• Unite India, Save Constitution yatra seeks legal ban on cop firing on nonviolent protests

    Counterview Representative

    February 4, 2020

    A Unite India, Save Constitution yatra, which was not allowed to commence from Delhi on January 30 by the police despite having necessary permissions, continued normally after it crossed Rajasthan border after it passed through Gurgaon. While in Rewari in Haryana, BJP workers protested against the yatra, on reaching Rajasthan, it was able to conduct programmes in Kotputli, Shuklawas and Chandwaji, before reaching Jaipur.


    After conducting public assemblies at Jaipur's Albert Hall, Kumaranand Hall and Shaheed Smaarak, where people were told about adverse impact of the Citizenship Amendment Act (CAA), National Register of Citizens (NRC) and the National Population Register (NPR), the yatra reached Udaipur, where it addressed media.


    To proceed to Madhya Pradesh via Dungarpur and Baswada, apart from making people aware of CAA-NRC-NPR, yatra leaders told people how the government was failing to create jobs in the rural areas, even as undermining the premiere rural guarantee scheme. Mahatma Gandhi National Employee Guarantee Scheme (MGNREGS).


    Socialist leader Dr Sunilam, a yatra leader, told newspersons in Udaipur that the yatra was meant to observe 85 years of socialist movement. Those participating in the yatra include representatives of the Samajwadi Samagam, Rastra Seva Dal, Hind Mazdoor Sabha, National Association of People's Movements, Socialist Organizations, Yusuf Meher Ali Center and the Samajwadi Vichar Yatra.


    The aim of the yatra, said a communique by its organisers, is to restore the values of the socialist movement of India, establish constitutional values and counter anti-constitutional measures like CAA-NRC and NPR, privatization of public sector, rising unemployment, rising inequality, mob lynching, conspiracy to destroy crores of tribals, increasing crimes on Dalits, women and minorities, and so on.


    Dr Sunilam said, the 2020 budget presented by the Finance Minister was anti-people and favourable to corporates. Instead of allocating 65 percent of the budget for the 65 percent of the population living in rural India, the budget allocation for farmers was not even 2 percent of the total, he added.

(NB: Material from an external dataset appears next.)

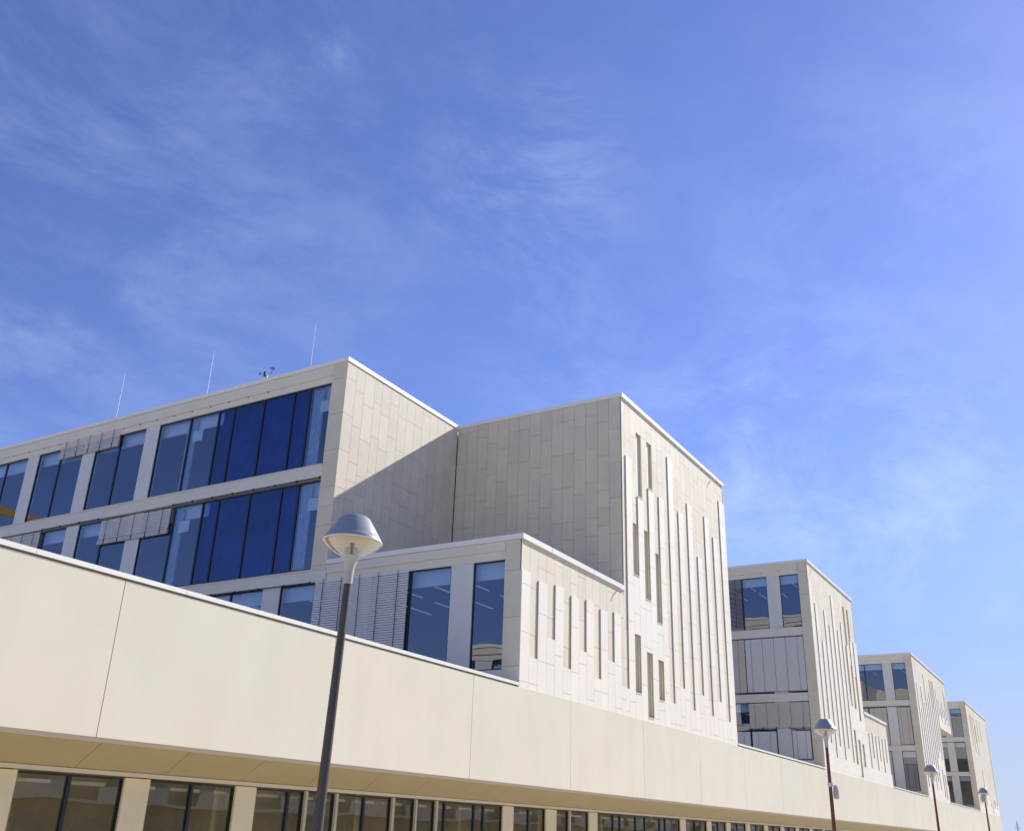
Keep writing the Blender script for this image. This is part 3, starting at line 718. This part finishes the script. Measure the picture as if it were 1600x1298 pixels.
east(w4, C4, 15.0, ZC, [F3, F2, F1]); back(w4, A4, C4)
lshape_coping(w4, [(A4, 15.0), (C4, 15.0), (C4, YE), (A4, YE)], ZC)
roof_slab(w4, [(A4, C4, 15, YE)], ZC)
mb = MB(); mb.box((A4+6.2, 15.6, ZP-0.4), (C4-4.6, YE-0.5, ZC-0.6)); mb.build('building_core', 'slabm', w4)
fix(w4)

# neighbouring low wing left of the picture, seen only mirrored in the glass
w0 = wing('office_block', 'low cream office wing seen only mirrored in the nearest block', 0.0)
A0, C0 = -11.0, 9.45
pl = Plane('x', C0, +1); Y0e = 29.0
stonewall(w0, pl, [22.03, 22.64], ZP-0.12, ZL-0.18, name='corner_pier')
office_floor(pl, w0, 22.66, Y0e, *F1, [23.4, 26.9], [25.1, 28.4], lights=False, depth=4)
header(pl, w0, 22.66, Y0e, ZL-0.18, 8.0)
mb = MB(); pl.box(mb, 22.03, Y0e, ZP-0.5, 4.54, -0.02, -0.35); mb.build('sill_wall', 'band', w0)
stonewall(w0, pl, frange(Y0e, 46, 0.6), ZP-0.5, 7.3)
front(w0, ribs(A0, [(7.47, 5.7), (7.55, 5.0)]*9, C0, 0.58), [], ZL-0.18, ZP-0.12, Plane('y', 22.0, -1))
mb = MB(); mb.box((C0-0.45, 21.965, ZL-0.17), (C0+0.035, Y0e, ZL)); mb.box((A0, 21.965, ZL-0.17), (C0-0.451, 22.4, ZL)); mb.box((C0-0.45, Y0e+0.01, 7.3), (C0+0.035, 46, 7.45)); mb.build('coping', 'coping', w0)
mb = MB(); mb.box((A0, 22.42, ZL-0.5), (C0-0.46, Y0e, ZL-0.35)); mb.box((A0, Y0e+0.02, 6.9), (C0-0.46, 46, 7.1)); mb.build('roof', 'roof', w0)
fix(w0)

# ------------------------------------------------------------------ building across the street (mirrored in the ground floor glass)
ob = thing('apartment_building', 'grey brown building with white balcony bands, seen mirrored in the ground floor windows', 'building', (30, -24, GZ))
mb = MB(); mb.box((-40, -40, GZ), (420, -26, 10.0)); o = mb.build('wall', 'render_', ob)
mb = MB()
for i in range(4):
    z = 0.9+2.6*i; mb.box((-40, -26, z), (420, -24.6, z+0.2))
    for j in range(55): mb.box((-39+j*8.3, -24.68, z+0.2), (-33.5+j*8.3, -24.6, z+1.1))
mb.build('balcony', 'slabw', ob)
mb = MB()
for i in range(4):
    for j in range(145):
        mb.box((-38+j*3.1, -26.0, -1.0+2.6*i), (-36.4+j*3.1, -25.95, 0.7+2.6*i))
w_ = mb.build('window', 'rail', ob)
fix(ob)

# ------------------------------------------------------------------ street lamps
def lamp_parts(root, pole_mat):
    H = 4.55                                            # brim height above the street
    mb = MB(); mb.lathe([(0.085, 0.0), (0.085, 0.25), (0.075, 0.3), (0.062, 0.34)], seg=24, cap0=True); 
    mb.lathe([(0.062, 0.34), (0.042, H-0.47)], seg=24)
    p = mb.build('pole', pole_mat, root, smooth=True)
    mb = MB()
    for z in (H-0.52, H-0.63, H-0.70):
        mb.tube([(0.030, -0.030, z), (0.037, -0.037, z)], 0.008, 6)
    mb.build('bolt', 'steel', p)
    mb = MB(); mb.lathe([(0.043, H-0.475), (0.050, H-0.47), (0.052, H-0.36), (0.056, H-0.30), (0.068, H-0.24), (0.088, H-0.195), (0.108, H-0.165), (0.100, H-0.160), (0.0, H-0.165)], seg=40, cap0=True)
    mb.build('neck', 'lampneck', root, smooth=True)
    mb = MB(); mb.lathe([(0.110, H-0.166), (0.20, H-0.115), (0.30, H-0.045), (0.325, H-0.012), (0.325, H-0.002), (0.298, H-0.038), (0.198, H-0.108), (0.108, H-0.158)], seg=56)
    mb.build('clear_cover', 'clear', root, smooth=True)
    mb = MB(); mb.lathe([(0.085, H-0.16), (0.085, H-0.11), (0.07, H-0.07), (0.0, H-0.07)], seg=32); m_ = mb.build('lamp_holder', 'lampmod', root, smooth=True)
    mb = MB(); mb.lathe([(0.028, H-0.16), (0.028, H-0.02), (0.0, H-0.02)], (-0.035, -0.03, 0), seg=12); mb.build('lamp_tube', 'cord', m_)
    mb = MB(); mb.lathe([(0.333, H), (0.334, H+0.012), (0.308, H+0.060), (0.3045, H+0.062), (0.298, H+0.075), (0.172, H+0.272), (0.150, H+0.292), (0.115, H+0.302), (0.0, H+0.306)], seg=64)
    sh = mb.build('lamp_shade', 'lampgrey', root, smooth=True)
    mb = MB(); mb.lathe([(0.333, H), (0.322, H-0.004), (0.30, H+0.01), (0.12, H+0.045), (0.0, H+0.05)], seg=64); mb.build('reflector', 'lampin', sh, smooth=True)
    mb = MB(); mb.lathe([(0.3345, H-0.006), (0.338, H-0.003), (0.338, H+0.004), (0.3345, H+0.007)], seg=64); mb.build('rim', 'coping', sh, smooth=True)
GL = 'round-headed street lamps in a row in front of the podium'
lamps = [(8.21, 'nearest, largest street lamp with dark brown pole and blue grey cone head', 'poleg'),
         (29.50, 'second street lamp, rust red pole carrying a beige box halfway up its shaft', 'poler'),
         (47.95, 'third street lamp, plain rust red pole with no box on it', 'poler'),
         (66.8, 'smallest, farthest street lamp, with a beige box on its rust red pole', 'poler')]
lroot = thing('street_lamp', lamps[0][1], 'street lamp', (lamps[0][0], 7.0, GZ), GL); lamp_parts(lroot, 'poleg')
def copy_tree(o, parent=None, swap=None):
    c_ = o.copy(); C.objects.link(c_); c_.parent = parent
    if swap and c_.type == 'MESH' and c_.name.startswith('pole'):
        c_.data = o.data.copy(); c_.data.materials.clear(); c_.data.materials.append(M[swap])
    for ch in list(o.children): copy_tree(ch, c_, swap)
    return c_
src = lroot
for X, lab, pm in lamps[1:]:
    r = copy_tree(src, None, pm); r.location = (X, 7.0, GZ); r['label'] = lab
    if 'box' in lab and 'no box' not in lab:
        zb = 2.70 if X < 40 else 4.02
        dx, dy = (0.13, -0.10) if X < 40 else (-0.16, 0.10)
        mb = MB(); mb.lathe([(0.0, 0.0), (0.06, 0.01), (0.078, 0.06), (0.078, 0.20), (0.06, 0.31), (0.03, 0.37), (0.0, 0.375)], (dx*1.1, dy*1.1, zb+0.02), seg=20)
        q = mb.build('beige_box', 'boxm', r, smooth=True)
        mb = MB(); mb.lathe([(0.062, zb+0.34), (0.075, zb+0.34), (0.075, zb+0.44), (0.062, zb+0.44)], seg=20); mb.tube([(0, 0, zb+0.39), (dx, dy, zb+0.37)], 0.025); mb.build('clamp', 'steel', q, smooth=True)

lroot.location = (8.21-0.055, 7.0+0.095, GZ); lroot.rotation_euler = (0.0245*0.863, 0.0245*0.505, 0)
# ------------------------------------------------------------------ roof items
GR = 'lightning rods on the roof edge of the nearest block'
def rod(x, y, h, label):
    t_ = thing('lightning_rod', label, 'lightning rod', (x, y, ZC), GR)
    mb = MB(); mb.tube([(0, 0, 0), (0, 0, h*0.5), (0, 0, h)], [0.019, 0.016, 0.011], 8); mb.build('rod', 'steel', t_)
    mb = MB(); mb.tube([(0, 0, 0.22), (0.12, 0.0, 0.0)], 0.01, 6); mb.tube([(0, 0, 0.22), (0.0, -0.13, 0.0)], 0.01, 6); mb.box((-0.07, -0.07, 0), (0.07, 0.07, 0.05)); mb.build('stand', 'steel', t_)
rod(X1+0.25, 37.1, 2.35, 'thin lightning rod leftmost on the roof, above the raised blind')
rod(X1+0.25, 31.2, 2.30, 'thin lightning rod between the leftmost rod and the little weather station')
rod(X1+0.25, 25.32, 2.20, 'tallest looking lightning rod, right of the weather station and near the roof corner')
rod(40.7, 30.0, 9.0*0.6, 'faint rod peeking over the sunlit roof edge where two roof lines meet')
ws = thing('weather_station', 'small black and white weather station with cups and vane on the roof edge', 'weather station', (X1+0.25, 27.69, ZC))
mb = MB(); mb.tube([(0, 0, 0), (0, 0, 0.48)], 0.035, 10); mb.box((-0.08, -0.08, 0), (0.08, 0.08, 0.04)); mb.tube([(0, 0.0, 0.34), (0, 0.18, 0.46)], 0.03, 8); mb.build('mast', 'steel', ws, smooth=True)
mb = MB(); mb.box((-0.07, 0.12, 0.38), (0.07, 0.30, 0.68)); mb.build('sensor_box', 'black', ws)
mb = MB(); mb.tube([(0, -0.36, 0.46), (0, 0.0, 0.46), (0, 0.2, 0.5), (0, 0.68, 0.66)], 0.010, 6); mb.build('cross_arm', 'black', ws)
mb = MB(); mb.tube([(0, -0.36, 0.46), (0, -0.40, 0.74)], 0.022, 8)
for a in (0, 2.1, 4.2):
    mb.lathe([(0.0, -0.05), (0.045, -0.02), (0.06, 0.04)], (0.11*math.cos(a), -0.41+0.11*math.sin(a), 0.78), seg=10)
    mb.tube([(0, -0.41, 0.78), (0.11*math.cos(a), -0.41+0.11*math.sin(a), 0.78)], 0.008, 5)
mb.build('anemometer_cup', 'black', ws)
ws.scale = (0.66, 0.62, 0.72)
mb = MB(); mb.prism([(-0.01, 0.62, 0.58), (-0.01, 0.80, 0.60), (-0.01, 0.72, 0.82)], (0.02, 0, 0)); mb.build('wind_vane', 'black', ws)

# ------------------------------------------------------------------ far trees and a mast at the very right
def tree(x, y, h, label, seed, first=[]):
    R_ = random.Random(seed); t_ = thing('far_tree', label, 'tree', (x, y, GZ), 'far trees low on the horizon beyond the last block')
    mb = MB(); mb.tube([(0, 0, 0), (0.1, 0, h*0.3), (0, 0.1, h*0.62)], [h*0.035, h*0.025, h*0.012], 8)
    for i in range(6):
        a = R_.uniform(0, 6.28); q = h*R_.uniform(0.35, 0.55); mb.tube([(0, 0, q), (math.cos(a)*h*0.2, math.sin(a)*h*0.2, q+h*0.2)], [h*0.012, h*0.004], 5)
    mb.build('trunk', 'bark', t_)
    mb = MB()
    cl_ = [(R_.gauss(0, h*0.15), R_.gauss(0, h*0.15), h*R_.uniform(0.42, 0.86), h*R_.uniform(0.08, 0.15)) for _ in range(16)]
    for cx, cy, cz, cr in cl_:
        k_ = R_.uniform(0.7, 1.35)
        for _ in range(70):
            v_ = Vector((R_.gauss(0, 1), R_.gauss(0, 1), R_.gauss(0, 1))).normalized()*cr*R_.uniform(0.5, 1.1); s_ = h*0.02
            c0 = Vector((cx, cy, cz))+v_; a = Vector((R_.uniform(-1, 1), R_.uniform(-1, 1), R_.uniform(-1, 1))).normalized()*s_; b2 = a.cross(v_).normalized()*s_*0.7
            mb.poly([c0-a, c0+b2, c0+a, c0-b2], k_*R_.uniform(0.8, 1.2))
    mb.build('crown', 'leaf', t_)
for i, (dy, hh, lab) in enumerate(((0.020, 8.2, 'tiny far tree at the extreme right edge of the picture'), (0.040, 7.5, 'tiny far tree second from the right edge, just right of the mast'), (0.062, 7.2, 'tiny far tree left of the thin mast on the horizon'), (0.085, 7.6, 'tiny far tree peeking out right beside the end of the podium'))):
    tree(430, 430*dy+4, hh, lab, 11+i)
ms = thing('radio_mast', 'thin lattice mast on the horizon at far right', 'mast', (430, 430*0.0823, GZ))
mb = MB()
for dx, dy in ((0.5, 0), (-0.25, 0.43), (-0.25, -0.43)): mb.tube([(dx, dy, 0), (dx*0.2, dy*0.2, 11.0)], 0.12, 5)
for i in range(7): mb.box((-0.4+i*0.04, -0.4+i*0.04, 1.5*i+1), (0.4-i*0.04, 0.4-i*0.04, 1.5*i+1.1))
mb.build('lattice', 'steel', ms)
mb = MB(); mb.box((-0.1, -1.0, 8.6), (0.1, 1.0, 8.9)); mb.box((-0.1, -0.6, 9.8), (0.1, 0.6, 10.0)); mb.build('antenna_bar', 'steel', ms)

# tower crane far behind the left wing: outside the picture, mirrored in the top left panes
cr = thing('tower_crane', 'ochre tower crane beam mirrored in the top floor panes at the left edge', 'crane', (13.3, 86, GZ))
mb = MB(); mb.box((12.5, 85.2, GZ), (14.1, 86.8, 27.5)); mb.build('mast', 'ochre', cr)
mb = MB(); mb.box((-3.4, 85.6, 25.95), (12.4, 86.4, 26.55)); mb.build('jib', 'ochre', cr)
mb = MB(); mb.prism([(-3.2, 85.7, 24.9), (-1.4, 85.7, 24.9), (-0.4, 85.7, 25.9), (-2.8, 85.7, 25.9)], (0, 0.6, 0)); mb.build('hook_block', 'lampin', cr)
fix(cr)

    65 percent of the population lives in rural India, but budget allocation for farmers is not even 2 percent of the total

    Criticizing privatization of the Life Insurance Corporation (LIC) as it "will destroy the insurance industry", Dr Sunilam said, the country does not need trains like Tejas, rather the government needs to improve the conditions of existing trains and the quality of services and security offered to passengers.


    He added, sufficient funds have not been apportioned for farmer debt-relief and Minimum Support Price (MSP). A co-convenor of the yatra, he said that the budget has made no provisions of unemployment grants for the 15 crore jobless people of India and that the government has completely failed in its promise to provide 100 day employment under MGNREGAS.


    Saying that the reduction of 9,500 crore in MGNREGS budget is against the interests of the unemployed, Dr Sunilam asserted that the allocation should have been at least 1 lakh crore. He added, even after having 14 different kinds of government-approved identity cards, the proposal of a 15th card through the new law, costing coffers Rs 70,000 crore, is a wastage of taxpayer’s resources.


    Those leading the yatra included Doctor Javed of the Samajwadi Vichaar Yatra, Bal Bhai from Rajasthan, Rohan Gupta from Jharkhand, PJ Josey from Kerala, Lokesh Bhiwani from Haryana and Ganesh Gondare from Maharashtra.

    The yatra put forward several demands from the Government of India, including cancellation CAA, NRC and NPR; legal restrictions on police firing on non-violent movements; prohibition of privatization of public sector units, education and health services; include the right to employment in fundamental rights; debt relief to farmers; and so on.